TASK DESCRIPTION
From the listing below, copy only the lines running from the line that contains "Continue the Blender" to the line that contains "mudpx('compound_patch', 'knee', '8", both included.

─── GIVEN RECORDS

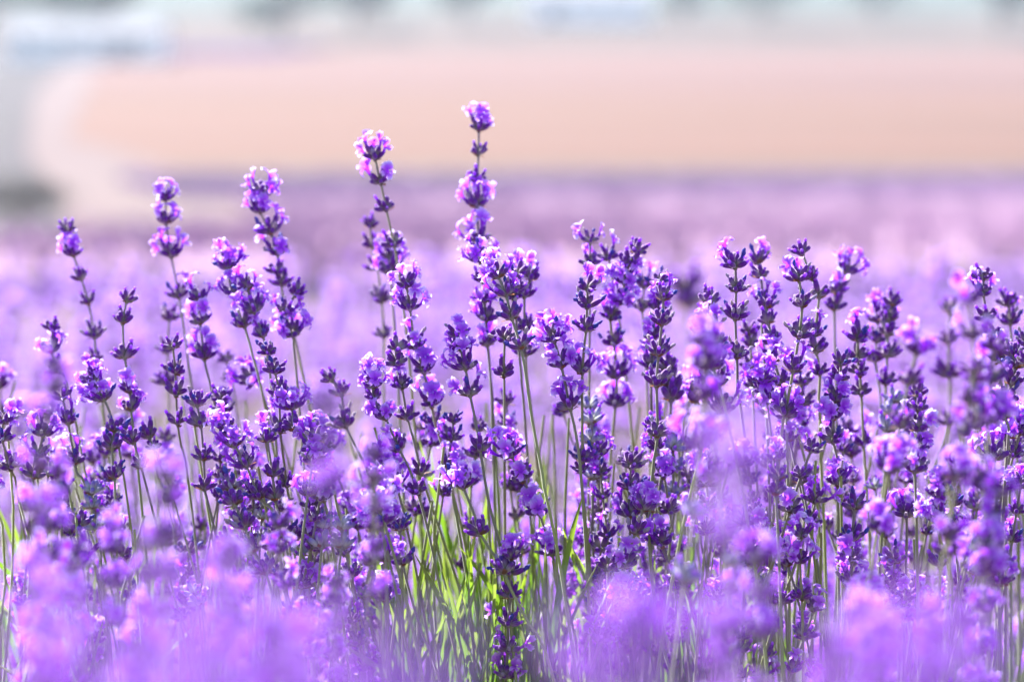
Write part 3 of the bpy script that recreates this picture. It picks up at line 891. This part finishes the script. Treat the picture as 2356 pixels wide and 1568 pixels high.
 ('stalk with four dark whorls under a full bloom, long green stem, at right', "m124,1498,10350,5037 b119,1503,10390,4948 b114,1520,10430,4875 b119,1535,10469,4776 b119,1556,10509,4539 s0,1573,10549,4410 s0,1580,10589,4387 s0,1622,10628,3893"),
 ('soft pale stemmed stalk of widely spaced bud whorls at right, left of the violet mist', "b109,1731,10900,5113 b120,1709,10876,5050 b125,1704,10851,4984 b120,1700,10827,4888 b131,1694,10803,4767 s0,1689,10778,4589 s0,1691,10754,4352"),
 ('soft bloom tucked behind the pale stemmed stalk at right', "O110,1682,11000,5022 m110,1678,10993,4930 b121,1671,10986,4842 s0,1685,10979,4760"),
 ('small soft stalk with mauve buds and greenish stem, low at right', "b106,1701,10600,4720 b127,1684,10576,4667 b127,1667,10552,4596 b117,1667,10529,4444 s0,1652,10505,4404 s0,1632,10481,4051"),
 ('sharp lavender with two thin dry prongs over vivid violet frills, yellow green stem', "n95,1378,10000,4983 b105,1375,10011,4920 o110,1362,10021,4827 O105,1357,10032,4747 m120,1357,10042,4647 s0,1379,10053,4570 o115,1384,10064,4456 s0,1394,10074,4196"),
 ('deep navy violet spike in shade below the vivid violet frills, sharp', "n112,1413,9750,4425 n117,1402,9732,4296 m117,1398,9714,4213 o117,1399,9696,4108 s0,1385,9678,4063 s0,1360,9661,3878"),
 ('sharp violet stalk in front of the mist at right, round buds with two curled tips', "b96,1626,9550,4932 b105,1628,9538,4872 m115,1632,9527,4793 m115,1628,9515,4711 o110,1615,9504,4629 s0,1613,9492,4616 s0,1618,9481,4513"),
 ('lavender with a pale two petalled head and alternating dark whorls near the right border', "b103,2023,10300,5307 o103,2029,10320,5236 b113,2055,10340,5127 b113,2088,10359,5036 o124,2121,10379,4941 s0,2151,10399,4857 s0,2180,10419,4506"),
 ('dark sharp spike of tight navy buds against the right border', "n103,2071,9850,5043 n108,2077,9836,4998 n113,2057,9821,4933 n118,2036,9807,4859 m128,2026,9793,4796 s0,2043,9778,4752 s0,2032,9764,4559"),
 ('soft dark bud pair above the navy spike, close to the right border', "b119,2239,10800,5125 m119,2250,10805,5041 s0,2274,10809,4804"),
 ('violet trumpet petals below the navy spike at the right border', "o130,2076,10000,4677 s0,2090,10032,4503"),
 ('violet five lobed blossom facing out, left of the trumpet petals', "o126,1971,9700,4642 s0,1971,9668,4579"),
 ('sharp domed bloom with navy lower buds, stem bending right, low in the centre', "O119,-204,9900,4479 s0,-159,9865,4376 b119,-133,9830,4298 s0,-76,9795,4217 n114,-32,9760,4149 s0,-2,9725,4082 s0,72,9690,3946 s0,139,9655,3841"),
 ('sharp slender stalk with white tip petals and a lone whorl far down its stem', "m100,-227,10000,5105 m110,-215,9978,5052 o115,-194,9957,4973 m120,-175,9935,4866 s0,-147,9913,4730 b110,-133,9892,4640 s0,-92,9870,4398 s0,-47,9848,4227 s0,-2,9826,3870"),
 ('sharp lilac blooms in four storeys stepping down to the right of the central stems', "O115,-2,10000,4593 m125,47,10021,4488 o125,116,10042,4336 o120,170,10064,4155 s0,190,10085,4075 s0,222,10106,3991 s0,269,10127,3786"),
 ('deep blue violet spike with two trumpet blossoms atop, before the leaves', "o98,-2,9800,4200 n118,-9,9809,4133 n108,-6,9818,4030 m108,-17,9828,3908 m113,-18,9837,3793 o108,-25,9846,3678 s0,-28,9855,3653"),
 ('small sharp bloom of vivid magenta violet with a red brown base, left of the leaves', "n98,-466,9850,4311 m108,-455,9829,4170 s0,-425,9808,4045 s0,-376,9787,3888 s0,-316,9766,3732"),
 ('hazy lilac bloom left of the vivid magenta one', "o114,-512,9500,4266 s0,-508,9486,4151 s0,-503,9473,3818"),
 ('hazy rounded lilac head in the mist left of the leaves', "O113,-516,9400,4437 s0,-501,9374,4290 s0,-492,9348,4003"),
 ('hazy lilac blossom under the hazy head left of the leaves', "o116,-525,9650,4063 s0,-508,9647,3844"),
 ('pale greenish bud stalk close behind the stout dark stem', "b113,348,10300,4683 b113,343,10263,4603 b113,354,10227,4453 s0,346,10190,4247 s0,362,10154,3939"),
 ('mauve bud head with one blue tip beside the straight yellow green stems', "n105,504,10500,4459 s0,509,10516,4402 b126,570,10532,4348 s0,609,10547,4165"),
 ('grey green unopened stalk with three silvery whorls right of the long dark stem', "b112,693,10200,4583 b112,696,10232,4493 b117,697,10263,4368 s0,688,10295,4223 s0,669,10327,3974"),
 ('lilac bloom and buds crossing the long dark stem', "o115,569,10000,4353 b60,580,10036,4220 s0,590,10073,4117"),
 ("slanting lilac stalk crossing down to the right below the long dark stem's whorls", "o119,625,9900,4237 s0,657,9919,4155 m109,727,9938,4042 s0,768,9956,3912 s0,818,9975,3710"),
 ('pale hazy stalk with lit petal rims on the left flank of the mist column', "o110,773,9550,4617 b96,788,9587,4558 b105,796,9624,4453 o115,793,9660,4340 s0,783,9697,4134 s0,767,9734,3819"),
 ('pale hazy stalk with two thin white horns on the right flank of the mist column', "o86,1060,9500,4679 b100,1064,9461,4606 b104,1050,9423,4552 s0,1055,9384,4433"),
 ('single dark bud whorl on a bare slanting stem right of the mist column', "b110,1223,10000,4481 s0,1259,9983,4295 s0,1294,9966,4120"),
 ('violet stalk in shade at the right foot of the mist column', "o95,1166,9500,4362 o100,1165,9537,4249 b104,1180,9575,4090 s0,1191,9612,3929"),
 ('little dark stalk of plum buds near the bottom beside the long dark stem', "b91,706,10100,3873 b91,712,10122,3800 b91,702,10144,3750 s0,697,10166,3655 s0,703,10188,3553"),
 ('little mauve stalk with a pale tip near the bottom right of the plum one', "b96,933,9600,3910 b106,933,9593,3859 s0,912,9586,3734"),
 ('sharp lavender with a crown of dark navy buds, low at right amid the mist', "n103,1598,9850,4176 m108,1603,9885,4094 m108,1590,9921,4034 m118,1672,9956,3982 o128,1657,9992,3906 s0,1667,10027,3844 s0,1675,10063,3631"),
 ('dark stemmed bloom with one star shaped violet blossom at right', "o119,1651,9900,4359 s0,1657,9910,4275 s0,1658,9919,4074"),
 ('hazy violet stalk with a heavy lower bloom and two crossing stems, right side', "o113,1696,9400,4550 O103,1706,9425,4440 b122,1716,9451,4253 s0,1725,9476,4078"),
 ('single pale bud on a thin slanting stem at the right', "b93,1827,9300,4522 s0,1812,9283,4396 s0,1768,9267,4198"),
 ('pale hazy bud stalk low at the right border', "b120,1902,9200,4315 o110,1899,9175,4248 s0,1905,9151,4059"),
 ('sharp lavender with a violet fan blossom and bright stem at the left', "o110,-1973,10000,4682 m110,-1998,9996,4594 b120,-2015,9991,4506 s0,-2033,9987,4372"),
 ('dark budded lavender with ragged whorls at the lower left', "m112,-1955,10200,4518 b122,-1940,10171,4421 s0,-1932,10142,4258 s0,-1938,10113,4108"),
 ('green tinged bud stalk at the lower left beside the dark fan bloom', "b105,-1776,10000,4435 b100,-1772,9991,4375 b120,-1750,9981,4288 s0,-1740,9972,4181"),
 ('dark fan of upright navy buds at the lower left, on a tilting stem', "n118,-1805,9850,4322 n113,-1778,9887,4198 s0,-1745,9924,4115 s0,-1713,9961,3950"),
 ('silvery green unopened stalk at the lower left in the mist', "b100,-1890,10000,4143 b110,-1885,9987,4092 b115,-1877,9973,4029 s0,-1859,9960,3911 s0,-1846,9946,3852 s0,-1846,9933,3630"),
 ('dark heavy dry spike, slightly soft, leaning left over the mist at lower left of centre', "n115,-1139,9600,4539 n125,-1120,9561,4484 w130,-1078,9522,4398 w106,-1037,9482,4307 s0,-1013,9443,4280 w115,-984,9404,4238 s0,-960,9365,4185 s0,-928,9325,4081"),
 ('sharp violet trumpets on a straight stem beside the slender navy tipped row', "m109,-1020,9900,4677 b109,-996,9864,4539 b114,-984,9827,4444 n114,-950,9791,4311 s0,-929,9754,4236 s0,-902,9718,4094"),
 ('grey green silvery stalk of three small whorls behind the heavy dry spike', "b101,-1063,10100,4353 b101,-1067,10074,4304 b101,-1071,10047,4221 s0,-1074,10021,4144"),
 ('silver tipped bud stalk in the pale gap left of centre, low down', "b98,-883,9850,4205 b103,-883,9873,4109 b108,-876,9895,4015 s0,-868,9918,3921"),
 ('mauve hazy stalk of four small whorls leaning right, under the heavy dry spike', "b95,-1156,9500,4329 b95,-1130,9489,4274 b104,-1110,9478,4187 b104,-1080,9467,4095 s0,-1049,9456,3993"),
 ('mauve hazy stalk with one navy tip right of the heavy dry spike', "b96,-982,9600,4290 n101,-951,9583,4179 s0,-924,9566,4112 s0,-903,9550,4020"),
 ('pale greenish pair of bud whorls low in the left mist', "b87,-1311,9700,4072 b97,-1291,9668,4037 s0,-1279,9636,3943"),
 ('single mauve bud fork low at the left edge of the leaning stems', "b97,-1363,9700,3971 s0,-1341,9739,3887 s0,-1326,9777,3812"),
 ('hazy stalk with one stray bud to its left in the mist left of centre', "b94,-711,9400,5017 b103,-671,9394,4962 w122,-657,9388,4838 s0,-607,9382,4732 s0,-552,9376,4599"),
 ('big hazy violet bloom in the mist left of the long green stems', "O104,-530,9500,4510 O133,-534,9477,4416 s0,-508,9453,4353"),
 ('lavender with mauve furry buds, right of the slender navy tipped row', "O105,-924,10000,4797 b110,-911,9965,4714 s0,-871,9929,4699 o115,-826,9894,4630 o100,-808,9859,4566 b120,-822,9824,4504 s0,-788,9788,4436 s0,-765,9753,4417"),
 ('hazy pale whorl pair with silvery tips in the mist left of centre', "b112,-767,9700,4354 b116,-781,9664,4282 s0,-766,9629,4288 s0,-775,9593,4284"),
 ('hazy mauve whorl pair next to the silvery tipped one', "b114,-684,9500,4395 b114,-678,9473,4327 s0,-686,9447,4311"),
 ('vivid purple blossoms glowing in shade left of the long green stems', "b98,-553,9850,4638 O98,-512,9864,4555 o108,-486,9878,4497 s0,-456,9892,4385"),
 ('navy bud tuft on a short neck above the vivid magenta bloom', "n110,-480,10000,4284 s0,-466,9972,4224 s0,-464,9944,4141"),
 ('lavender bloom with pale upper petals left of the mist column', "o105,802,10500,4789 m121,809,10463,4740 s0,773,10427,4642 s0,752,10390,4575"),
 ('dark bud whorl on a pale stem at the left flank of the mist column', "b114,774,10400,4426 s0,773,10399,4314 s0,774,10399,4199"),
 ('grey green bud stalk right behind the stout dark stem, whorls close together', "b120,337,10400,4727 b104,334,10380,4661 b114,341,10360,4576 s0,421,10340,4453 b114,348,10320,4430 s0,350,10300,4336"),
 ('small blurred bud pair with a yellow green stem left of the stout dark stem', "b108,231,10800,4629 s0,275,10840,4498 s0,302,10880,4401"),
 ("very dark crowded lower spike to the right of the dry curled stalk's long stem", "b125,681,10400,4895 b125,687,10370,4836 b146,691,10340,4777 m125,680,10309,4625 s0,653,10279,4473 s0,637,10249,4393"),
]


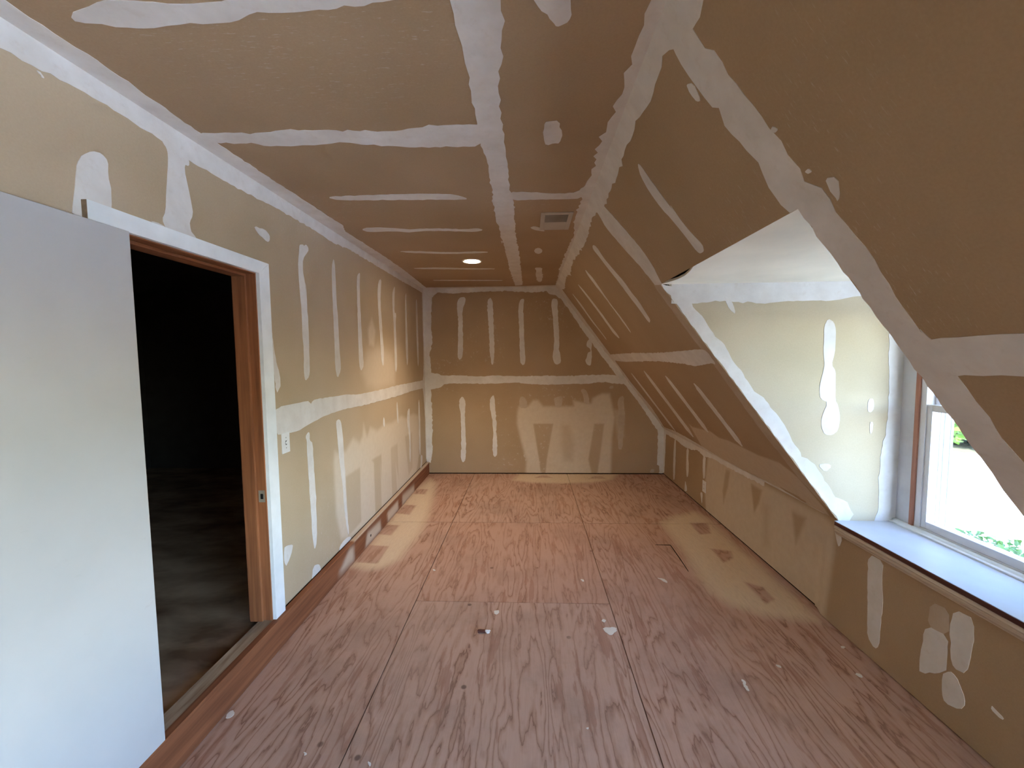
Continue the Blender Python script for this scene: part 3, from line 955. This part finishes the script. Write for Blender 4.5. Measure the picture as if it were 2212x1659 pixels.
for s in ('F 425,385 445,380 440,600 430,860 410,865 412,600', 'F 570,490 600,500 590,600 598,700 590,830 570,830 565,700 570,600', 'F 555,870 575,960 575,1000 545,1005 550,930', 'F 765,570 800,585 795,700 790,850 765,850', 'F 735,1010 765,1020 755,1160 745,1100',
          '8 640,420 725,465 720,560 735,700 725,850 722,960 700,970 655,900 650,800 645,700 640,560'):
    mudpx('compound_stripe', 'knee', s, wk, M['mud'], amp=.002, clamp=(-9, D, .02, ZK))
for s in ('8 985,830 1110,900 1115,1020 1105,1110 960,1110 955,1060 965,950', '8 1140,740 1260,800 1250,1000 1225,1115 1150,1080 1130,1010 1112,850', '8 1130,1100 1160,1120 1210,1220 1230,1290 1200,1325 1110,1280 1090,1230 1085,1120',
          '8 1380,1300 1455,1380 1440,1382 1368,1315', '8 440,275 490,330 470,385 455,340'):
    mudpx('compound_patch', 'knee', s, wk, M['mud'], amp=.003, thick=.001)
mudpx('compound_patch', 'knee', '8 1005,700 1110,740 1115,900 985,830', wk, M['mud_thin'], amp=.004, thick=.0006)

# ================================================================== REAR WALL (behind the viewer)
wr = panel('wall_rear', 'rear', XL - .1, XK + .1, -.1, H + .1, M['dry'], None, thick=.12, ulim=lambda v: lim(v) + .05)
tag(wr, 'plain drywall wall at the near end of the attic', 'wall', 'structure')


# ================================================================== DORMER
def dormer(ya, yb, seen, n):
    """cheeks, ceiling, window wall, window and sill between y = ya (near) and yb (far)"""
    sfx = '' if seen else '_added_rear'
    xo = lambda z: XR + (H - z) / (H - ZK) * (XK - XR)
    xt = xo(ZD)
    XO = XW + .13
    for nm, y0, y1, yf, lb in (('wall_dormer_far' + sfx, yb, yb + .1, yb, 'yellowish drywall cheek wall of the bright dormer'), ('wall_dormer_near' + sfx, ya - .1, ya, ya, 'near cheek wall of the dormer hidden behind the slope')):
        # the cheek: triangle-like board from the slope edge to the window wall
        e = .0005
        prof = [(xt + .002, ZD + .06), (XO, ZD + .06), (XO, ZK - .15), (XK + .03, ZK - .15), (XK + .004, ZK)]
        o = prism(nm, [(p[0], p[1]) for p in prof], 1, y0 + (e if y0 == yb else 0), y1 - (e if y1 == ya else 0), M['cheek'], None)
        tag(o, lb, 'wall', 'structure')
        if seen and yf == yb:
            far = o
    cl = prism('ceiling_dormer' + sfx, [(xt - .02, ZD + .03), (XO, ZD + .03), (XO, ZD + .15), (xt - .10, ZD + .15)], 1, ya - .02, yb + .02, M['board'], None)
    tag(cl, 'cream painted flat ceiling of the dormer' if seen else 'flat ceiling of the added fill light dormer behind the viewer', 'ceiling', 'structure')
    # ceiling board with its sprung front edge
    front = [(xt + .001, ya), (xt + .001, ya + .70), (xt + .022, ya + .78), (xt + .042, ya + .90), (xt + .042, ya + .99), (xt + .022, ya + 1.07), (xt + .001, yb)] if seen else [(xt + .001, ya), (xt + .001, yb)]
    ring = front + [(XW, yb), (XW, ya)]
    bm = bmesh.new()
    lo = [bm.verts.new((x, y, ZD)) for x, y in ring]
    hi = [bm.verts.new((x, y, ZD + .012)) for x, y in ring]
    bm.faces.new(lo); bm.faces.new(hi[::-1])
    for i in range(len(ring)):
        j = (i + 1) % len(ring)
        bm.faces.new([lo[i], hi[i], hi[j], lo[j]])
    bm_obj('ceiling_board', bm, M['painted'], cl)
    # window wall round the opening
    wy0, wy1, wz0, wz1 = ya + .084, yb - .084, .602, 1.84
    fr = panel('wall_dormer_front' + sfx, 'front', ya - .1, yb + .1, ZK - .15, ZD + .1, M['front'], None, holes=[(wy0, wy1, wz0, wz1)], thick=.13)
    tag(fr, 'white painted window wall of the dormer' if seen else 'window wall of the added fill light dormer behind the viewer', 'wall', 'structure')
    # stool, nosing and apron
    st = empty('trim_%d' % n, (XW, (ya + yb) / 2, ZK))
    tag(st, 'deep white window stool with dark red edge and weathered wood apron' if seen else 'deep white window stool of the added fill light dormer behind the viewer', 'window sill', 'structure')
    T = st.location
    box('stool', (XK - .022, ya + .001, ZK - .018), (XW, yb - .001, ZK + .001), M['stool'], st, .0015, T)
    box('stool_edge', (XK - .0255, ya - .02, ZK - .021), (XK - .0225, yb - .008, ZK - .0005), M['rededge'], st, .0008, T)
    prism('apron', [(XK - .030, ZK - .022), (XK - .0325, ZK - .034), (XK - .026, ZK - .040), (XK - .030, ZK - .052), (XK - .022, ZK - .062), (XK - .019, ZK - .070), (XK - .002, ZK - .072), (XK - .002, ZK - .022)], 1, ya - .03, yb - .015, M['apron'], st, T)
    prism('stool_moulding', [(XW - .034, ZK + .0015), (XW - .034, ZK + .008), (XW - .022, ZK + .011), (XW - .018, ZK + .018), (XW - .002, ZK + .020), (XW - .002, ZK + .0015)], 1, ya + .02, yb - .002, M['casing'], st, T)
    # window
    wi = empty('window_%d' % n, (XW, (ya + yb) / 2, wz0))
    tag(wi, 'white double hung dormer window with bare redwood strips' if seen else 'white double hung window of the added fill light dormer behind the viewer', 'window', 'structure')
    T = wi.location
    X0 = XW - .006
    for y0, y1 in ((wy1 - .022, wy1), (wy0, wy0 + .022)):
        box('jamb_strip', (X0, y0, wz0 + .012), (XO - .01, y1, wz1), M['redwood'], wi, .001, T)
    box('sill_strip', (X0, wy0, wz0 - .001), (XO, wy1, wz0 + .0115), M['redwood'], wi, .001, T)
    box('head_strip', (X0, wy0 + .022, wz1 - .022), (XO - .01, wy1 - .022, wz1), M['redwood'], wi, .001, T)
    a, b = wy0 + .0225, wy1 - .0225
    z0, z1 = wz0 + .012, wz1 - .0225
    for s, (y0, y1) in ((1, (b - .030, b)), (-1, (a, a + .030))):
        box('frame_jamb', (XW + .002, y0, z0), (XO, y1, z1), M['vinyl'], wi, .0015, T)
        for x in (XW + .062, XW + .078, XW + .098):                       # sash tracks
            yy = (y0 - .006, y0) if s == 1 else (y1, y1 + .006)
            box('sash_track', (x, yy[0], z0 + .012), (x + .005, yy[1], z1), M['vinyl'], wi, .0008, T)
        yy = (y0 - .004, y0 + .012) if s == 1 else (y1 - .012, y1 + .004)
        box('outer_stop', (XO + .0005, yy[0], z0 + .012), (XO + .012, yy[1], z1), M['vinyl'], wi, .001, T)
    box('frame_sill', (XW + .002, a + .030, z0), (XO + .02, b - .030, z0 + .0115), M['vinyl'], wi, .001, T)
    box('frame_head', (XW + .002, a + .030, z1 - .025), (XO, b - .030, z1), M['vinyl'], wi, .001, T)
    ga, gb = a + .031, b - .031
    zm = 1.258
    for nm, x, zl, zh, rl, rh in (('lower_sash', XW + .008, z0 + .012, zm + .017, .038, .034), ('upper_sash', XW + .046, zm - .014, z1 - .0255, .030, .032)):
        sh = empty(nm, (0, 0, 0))
        sh.parent = wi
        d = .030
        box('stile', (x, ga, zl), (x + d, ga + .026, zh), M['vinyl'], sh, .0015, T)
        box('stile', (x, gb - .026, zl), (x + d, gb, zh), M['vinyl'], sh, .0015, T)
        box('rail', (x, ga + .026, zl), (x + d, gb - .026, zl + rl), M['vinyl'], sh, .0015, T)
        box('rail', (x, ga + .026, zh - rh), (x + d, gb - .026, zh), M['vinyl'], sh, .0015, T)
        box('pane', (x + .012, ga + .024, zl + rl - .003), (x + .016, gb - .024, zh - rh + .003), M['glass'] if seen else M['clear'], sh, 0, T)
    ev = prism('trim_%d' % (n + 10), [(XO + .001, ZD + .02), (XO + (.85 if seen else .4), ZD - .10), (XO + (.85 if seen else .4), ZD - .07), (XO + .001, ZD + .16)], 1, ya - .25, yb + .25, M['house'], None)  # unseen overhang added to keep high sky off the stool
    tag(ev, 'added unseen roof overhang cutting sky light at the dormer window' if seen else 'added roof overhang above the added fill light dormer behind the viewer', 'added eave', 'structure')
    pd = bpy.data.lights.new('window_portal', 'AREA')               # guides sky sampling through the opening, gives no light itself
    pd.shape = 'RECTANGLE'
    pd.size, pd.size_y = wz1 - wz0, wy1 - wy0
    pd.cycles.is_portal = True
    po = bpy.data.objects.new('window_portal', pd)
    COL.objects.link(po)
    po.location = (XO + .03, (wy0 + wy1) / 2, (wz0 + wz1) / 2)
    po.rotation_euler = (0, math.radians(90), 0)
    return far if seen else None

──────

RESPONSE TO THE TASK
Continue the Blender Python script for this scene: part 3, from line 955. This part finishes the script. Write for Blender 4.5. Measure the picture as if it were 2212x1659 pixels.
for s in ('F 425,385 445,380 440,600 430,860 410,865 412,600', 'F 570,490 600,500 590,600 598,700 590,830 570,830 565,700 570,600', 'F 555,870 575,960 575,1000 545,1005 550,930', 'F 765,570 800,585 795,700 790,850 765,850', 'F 735,1010 765,1020 755,1160 745,1100',
          '8 640,420 725,465 720,560 735,700 725,850 722,960 700,970 655,900 650,800 645,700 640,560'):
    mudpx('compound_stripe', 'knee', s, wk, M['mud'], amp=.002, clamp=(-9, D, .02, ZK))
for s in ('8 985,830 1110,900 1115,1020 1105,1110 960,1110 955,1060 965,950', '8 1140,740 1260,800 1250,1000 1225,1115 1150,1080 1130,1010 1112,850', '8 1130,1100 1160,1120 1210,1220 1230,1290 1200,1325 1110,1280 1090,1230 1085,1120',
          '8 1380,1300 1455,1380 1440,1382 1368,1315', '8 440,275 490,330 470,385 455,340'):
    mudpx('compound_patch', 'knee', s, wk, M['mud'], amp=.003, thick=.001)
mudpx('compound_patch', 'knee', '8 1005,700 1110,740 1115,900 985,830', wk, M['mud_thin'], amp=.004, thick=.0006)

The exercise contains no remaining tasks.